*Task:*
Find every line in the records that holds the string "Blender". Copy each one.

######

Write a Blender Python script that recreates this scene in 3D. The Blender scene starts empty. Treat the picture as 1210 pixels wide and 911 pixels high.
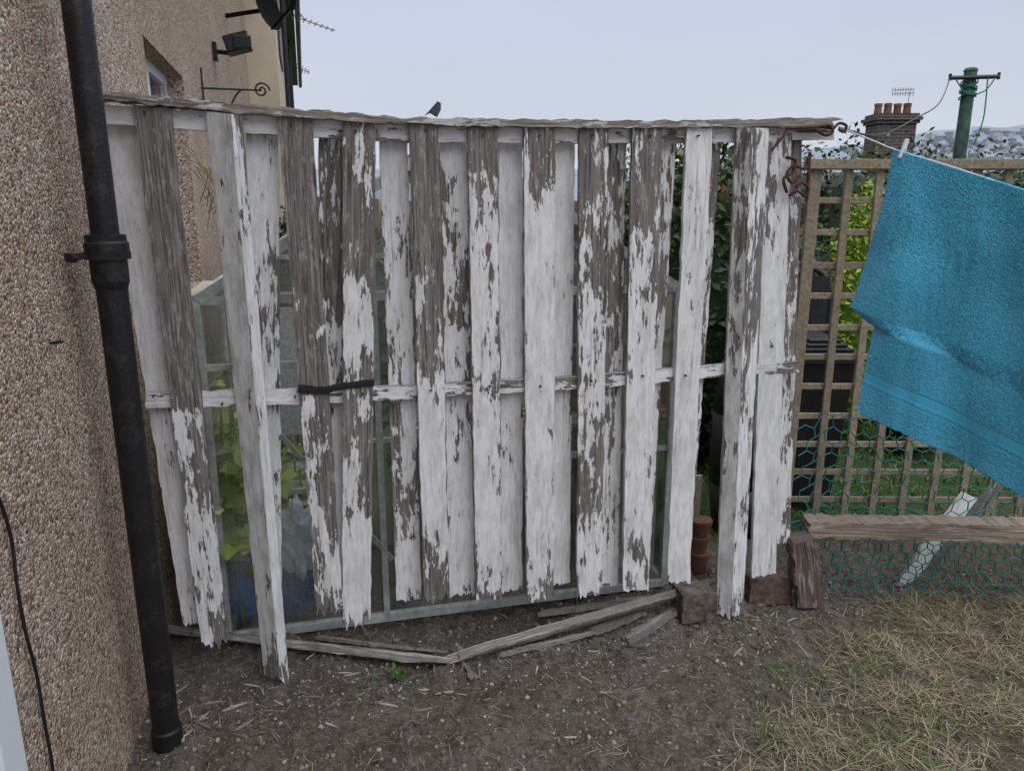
import bpy, math, random, bmesh
from mathutils import Vector, noise
random.seed(7)
R=random.random
U=random.uniform
sc=bpy.context.scene
# ------------------------------------------------------------------ measured geometry
PITCH=math.radians(13.4); CS=math.cos(PITCH); SN=math.sin(PITCH)
C=Vector((0,0,1.55)); FPX=880.0
def ray(px,py):
    u=(px-605)/FPX; v=(py-455.5)/FPX
    return Vector((u, CS-v*SN, -SN-v*CS))
def hit(px,py,p0,n):
    r=ray(px,py); t=(p0-C).dot(n)/r.dot(n); return C+r*t
FD=Vector((.9708,.2398,0)).normalized(); FN=Vector((-.2398,.9708,0)).normalized(); FP=Vector((0,2.431,0))
def F(px,py,off=0.): return hit(px,py,FP+FN*off,FN)
WD=Vector((-.2607,.9654,0)).normalized(); WN=Vector((.9654,.2607,0)).normalized(); WP=Vector((-.604,0,0))
def W(px,py,off=0.): return hit(px,py,WP+WN*off,WN)
def G(px,py,z=0.): return hit(px,py,Vector((0,0,z)),Vector((0,0,1)))
def D(px,py,Y): return hit(px,py,Vector((0,Y,0)),Vector((0,1,0)))
def wl(a,z,off=0.):
    p=WP+WD*a+WN*off; return Vector((p.x,p.y,z))
def fl(a,z,off=0.):
    p=FP+FD*a+FN*off; return Vector((p.x,p.y,z))
# ------------------------------------------------------------------ helpers
def link(o,parent=None):
    sc.collection.objects.link(o)
    if parent: o.parent=parent
    return o
def empty(name):
    o=bpy.data.objects.new(name,None); o.empty_display_size=.1; return link(o)
def mesh(name,vs,fs,mt,parent=None,attrs=None,smooth=False):
    me=bpy.data.meshes.new(name); me.from_pydata([tuple(v) for v in vs],[],fs); me.update()
    if mt: me.materials.append(mt)
    if attrs:
        for k,(ty,data) in attrs.items():
            a=me.attributes.new(k,ty,'POINT')
            if ty=='FLOAT': a.data.foreach_set('value',data)
            else: a.data.foreach_set('vector',[c for v in data for c in v])
    if smooth: me.polygons.foreach_set('use_smooth',[True]*len(me.polygons))
    return link(bpy.data.objects.new(name,me),parent)
def hexa(p):
    return p,[(0,3,2,1),(4,5,6,7),(0,1,5,4),(1,2,6,5),(2,3,7,6),(3,0,4,7)]
def boxv(x0,x1,y0,y1,z0,z1):
    return [Vector(q) for q in ((x0,y0,z0),(x1,y0,z0),(x1,y1,z0),(x0,y1,z0),(x0,y0,z1),(x1,y0,z1),(x1,y1,z1),(x0,y1,z1))]
class MB:
    def __init__(s): s.v=[]; s.f=[]; s.r=[]
    def add(s,vs,fs,r=0.):
        b=len(s.v); s.v+=list(vs); s.f+=[tuple(i+b for i in f) for f in fs]; s.r+=[r]*len(vs)
    def box(s,*a,r=0.):
        v,f=hexa(boxv(*a)); s.add(v,f,r)
    def obox(s,o,ax,ay,az,r=0.):
        v,f=hexa([o,o+ax,o+ax+ay,o+ay,o+az,o+ax+az,o+ax+ay+az,o+ay+az]); s.add(v,f,r)
    def bar(s,a,b,w,d,r=0.,up=Vector((0,0,1))):
        a=Vector(a);b=Vector(b); t=(b-a).normalized()
        if abs(t.dot(up))>.95: up=FN
        x=t.cross(up).normalized(); y=x.cross(t).normalized()
        x=x*w/2;y=y*d/2
        v,f=hexa([a-x-y,a+x-y,a+x+y,a-x+y,b-x-y,b+x-y,b+x+y,b-x+y]); s.add(v,f,r)
    def cyl(s,a,b,r0,r1,n=12,r=0.,cap=True):
        a=Vector(a);b=Vector(b); t=(b-a).normalized(); up=Vector((0,0,1)) if abs(t.z)<.9 else Vector((1,0,0))
        x=t.cross(up).normalized(); y=t.cross(x)
        v=[a+(x*math.cos(i*6.2832/n)+y*math.sin(i*6.2832/n))*r0 for i in range(n)]+[b+(x*math.cos(i*6.2832/n)+y*math.sin(i*6.2832/n))*r1 for i in range(n)]
        f=[(i,(i+1)%n,n+(i+1)%n,n+i) for i in range(n)]
        if cap: f+=[tuple(range(n))[::-1],tuple(range(n,2*n))]
        s.add(v,f,r)
    def out(s,name,mt,parent=None,smooth=False):
        return mesh(name,s.v,s.f,mt,parent,{'rnd':('FLOAT',s.r)},smooth)
def tube(name,lines,r,mt,parent=None,cyc=False,res=2):
    cu=bpy.data.curves.new(name,'CURVE'); cu.dimensions='3D'; cu.bevel_depth=r; cu.bevel_resolution=res; cu.use_fill_caps=True
    for pts in lines:
        sp=cu.splines.new('POLY'); sp.points.add(len(pts)-1)
        for i,p in enumerate(pts): sp.points[i].co=(p[0],p[1],p[2],1)
        sp.use_cyclic_u=cyc
    cu.materials.append(mt)
    return link(bpy.data.objects.new(name,cu),parent)
def smoothpts(pts,n=8):
    o=[];P=[Vector(p) for p in pts]
    for i in range(len(P)-1):
        p0=P[max(i-1,0)];p1=P[i];p2=P[i+1];p3=P[min(i+2,len(P)-1)]
        for k in range(n):
            t=k/n
            o.append(.5*((2*p1)+(p2-p0)*t+(2*p0-5*p1+4*p2-p3)*t*t+(3*p1-p0-3*p2+p3)*t**3))
    o.append(P[-1]); return o
def bevel(o,w,seg=2):
    m=o.modifiers.new('b','BEVEL'); m.width=w; m.segments=seg; m.limit_method='ANGLE'
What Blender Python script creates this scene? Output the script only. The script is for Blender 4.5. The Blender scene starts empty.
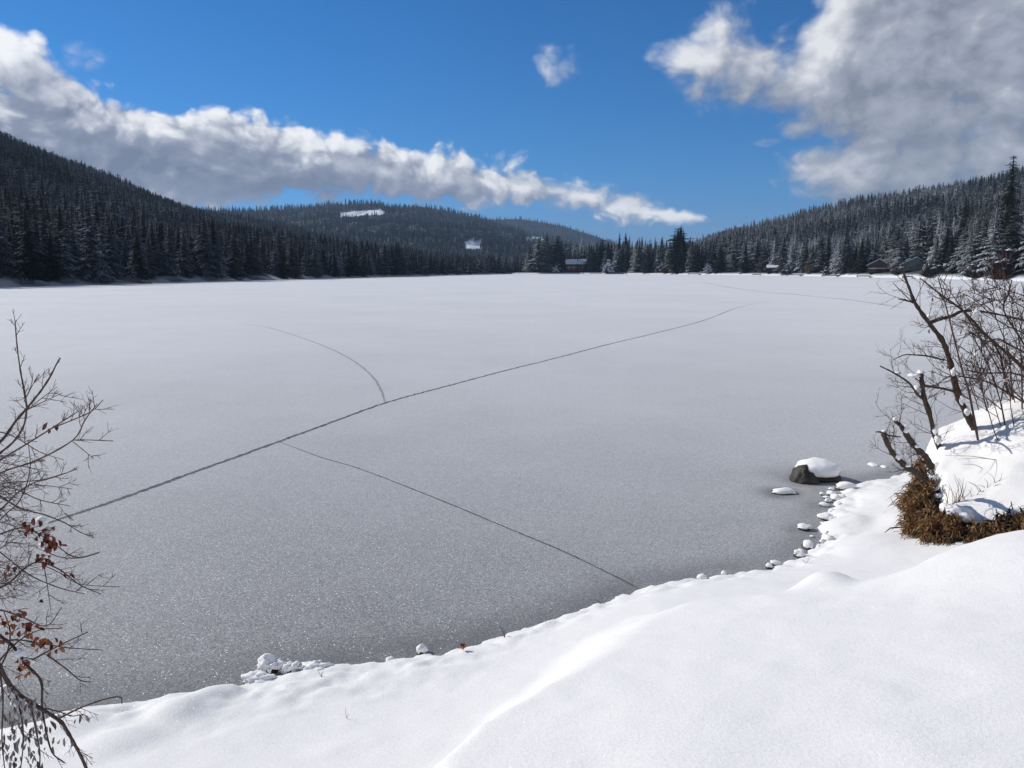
import bpy, math, random
import numpy as np
from mathutils import Vector

# ------------------------------------------------------------------ basics
S = bpy.context.scene
COL = S.collection
R = math.radians
F_PX, W_PX, H_PX = 796.0, 1024, 768
HORIZON = 269.5
PITCH = math.atan((384 - HORIZON) / F_PX)
EYE = 3.5                                   # camera height over the ice, metres
CP, SP = math.cos(PITCH), math.sin(PITCH)
rng = np.random.default_rng(7)
random.seed(7)


def ray(px, py):
    cx, cy = (px - 512) / F_PX, (384 - py) / F_PX
    return np.array([cx, CP + cy * SP, -SP + cy * CP])


def at_z(px, py, z=0.0):
    d = ray(px, py)
    t = (z - EYE) / d[2]
    return np.array([d[0] * t, d[1] * t, z])


def at_y(px, py, y):
    d = ray(px, py)
    t = y / d[1]
    return np.array([d[0] * t, y, EYE + d[2] * t])


def azel(px, py):
    d = ray(px, py)
    return math.degrees(math.atan2(d[0], d[1])), math.degrees(math.atan2(d[2], math.hypot(d[0], d[1])))


# ------------------------------------------------------------------ value noise
_perm = np.random.default_rng(3).random((256, 256))


def vnoise(x, y):
    xi, yi = np.floor(x).astype(int), np.floor(y).astype(int)
    fx, fy = x - xi, y - yi
    fx = fx * fx * fx * (fx * (fx * 6 - 15) + 10)
    fy = fy * fy * fy * (fy * (fy * 6 - 15) + 10)
    a = _perm[xi & 255, yi & 255]; b = _perm[(xi + 1) & 255, yi & 255]
    c = _perm[xi & 255, (yi + 1) & 255]; d = _perm[(xi + 1) & 255, (yi + 1) & 255]
    return (a * (1 - fx) + b * fx) * (1 - fy) + (c * (1 - fx) + d * fx) * fy - 0.5


def fbm(x, y, octaves=4, gain=0.5):
    x = np.asarray(x, float); y = np.asarray(y, float)
    s, a = np.zeros_like(x), 1.0
    for k in range(octaves):
        s = s + a * vnoise(x + 17.3 * k, y - 9.1 * k)
        x, y, a = x * 2.03, y * 2.03, a * gain
    return s


def sstep(a, b, x):
    t = np.clip((x - a) / (b - a), 0, 1)
    return t * t * (3 - 2 * t)


# ------------------------------------------------------------------ mesh helpers
class MB:
    """Collects vertices and faces, then links them as ONE mesh object."""

    def __init__(self):
        self.v, self.f, self.m, self.n = [], [], [], 0

    def add(self, verts, faces, mat=0):
        self.v.append(np.asarray(verts, float).reshape(-1, 3))
        for fc in faces:
            self.f.append([i + self.n for i in fc]); self.m.append(mat)
        self.n += len(self.v[-1])

    def tube(self, pts, radii, sides=6, mat=0, cap=True):
        pts = [np.asarray(p, float) for p in pts]
        n = len(pts)
        rings, up = [], None
        for i in range(n):
            t = pts[min(i + 1, n - 1)] - pts[max(i - 1, 0)]
            t = t / (np.linalg.norm(t) + 1e-9)
            if up is None:
                a = np.array([0, 0, 1.0]) if abs(t[2]) < .9 else np.array([1.0, 0, 0])
                up = np.cross(t, a)
            up = up - t * np.dot(up, t)
            up /= (np.linalg.norm(up) + 1e-9)
            w = np.cross(t, up)
            for k in range(sides):
                a = 2 * math.pi * k / sides
                rings.append(pts[i] + radii[i] * (math.cos(a) * up + math.sin(a) * w))
        fs = []
        for i in range(n - 1):
            for k in range(sides):
                k2 = (k + 1) % sides
                fs.append([i * sides + k, i * sides + k2, (i + 1) * sides + k2, (i + 1) * sides + k])
        if cap:
            fs.append(list(range(sides))[::-1]); fs.append([(n - 1) * sides + k for k in range(sides)])
        self.add(rings, fs, mat)

    def box(self, c, s, mat=0, rz=0.0):
        c = np.asarray(c, float); x, y, z = [q / 2 for q in s]
        v = np.array([[-x, -y, -z], [x, -y, -z], [x, y, -z], [-x, y, -z], [-x, -y, z], [x, -y, z], [x, y, z], [-x, y, z]])
        ca, sa = math.cos(rz), math.sin(rz)
        v = v @ np.array([[ca, sa, 0], [-sa, ca, 0], [0, 0, 1]]) + c
        self.add(v, [[3, 2, 1, 0], [4, 5, 6, 7], [0, 1, 5, 4], [1, 2, 6, 5], [2, 3, 7, 6], [3, 0, 4, 7]], mat)

    def mesh(self, name, mats, smooth=False):
        me = bpy.data.meshes.new(name)
        v = np.concatenate(self.v) if self.v else np.zeros((0, 3))
        me.from_pydata(v.tolist(), [], self.f)
        for m in (mats if isinstance(mats, (list, tuple)) else [mats]):
            me.materials.append(m)
        me.polygons.foreach_set('material_index', self.m)
        if smooth:
            me.polygons.foreach_set('use_smooth', [True] * len(self.f))
        me.update()
        return me

    def build(self, name, mats, parent=None, smooth=False):
        return link(name, self.mesh(name, mats, smooth), parent)


def link(name, data, parent=None):
    o = bpy.data.objects.new(name, data)
    COL.objects.link(o)
    if parent is not None:
        o.parent = parent
    return o


def big_mesh(name, v, quads, mats, smooth=True):
    """numpy arrays to a mesh quickly; quads may be (n,3) or (n,4)"""
    me = bpy.data.meshes.new(name)
    k = quads.shape[1]
    me.vertices.add(len(v)); me.vertices.foreach_set('co', np.ascontiguousarray(v, np.float32).ravel())
    me.loops.add(quads.size); me.loops.foreach_set('vertex_index', np.ascontiguousarray(quads, np.int32).ravel())
    me.polygons.add(len(quads)); me.polygons.foreach_set('loop_start', np.arange(0, quads.size, k, dtype=np.int32))
    me.polygons.foreach_set('use_smooth', np.full(len(quads), smooth))
    for m in mats:
        me.materials.append(m)
    me.update(calc_edges=True)
    return me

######

*Response to the task:*
Write a Blender Python script that recreates this scene in 3D. The Blender scene starts empty. Treat the picture as 1210 pixels wide and 911 pixels high.
What Blender Python script creates this scene? Output the script only. The script is for Blender 4.5. The Blender scene starts empty.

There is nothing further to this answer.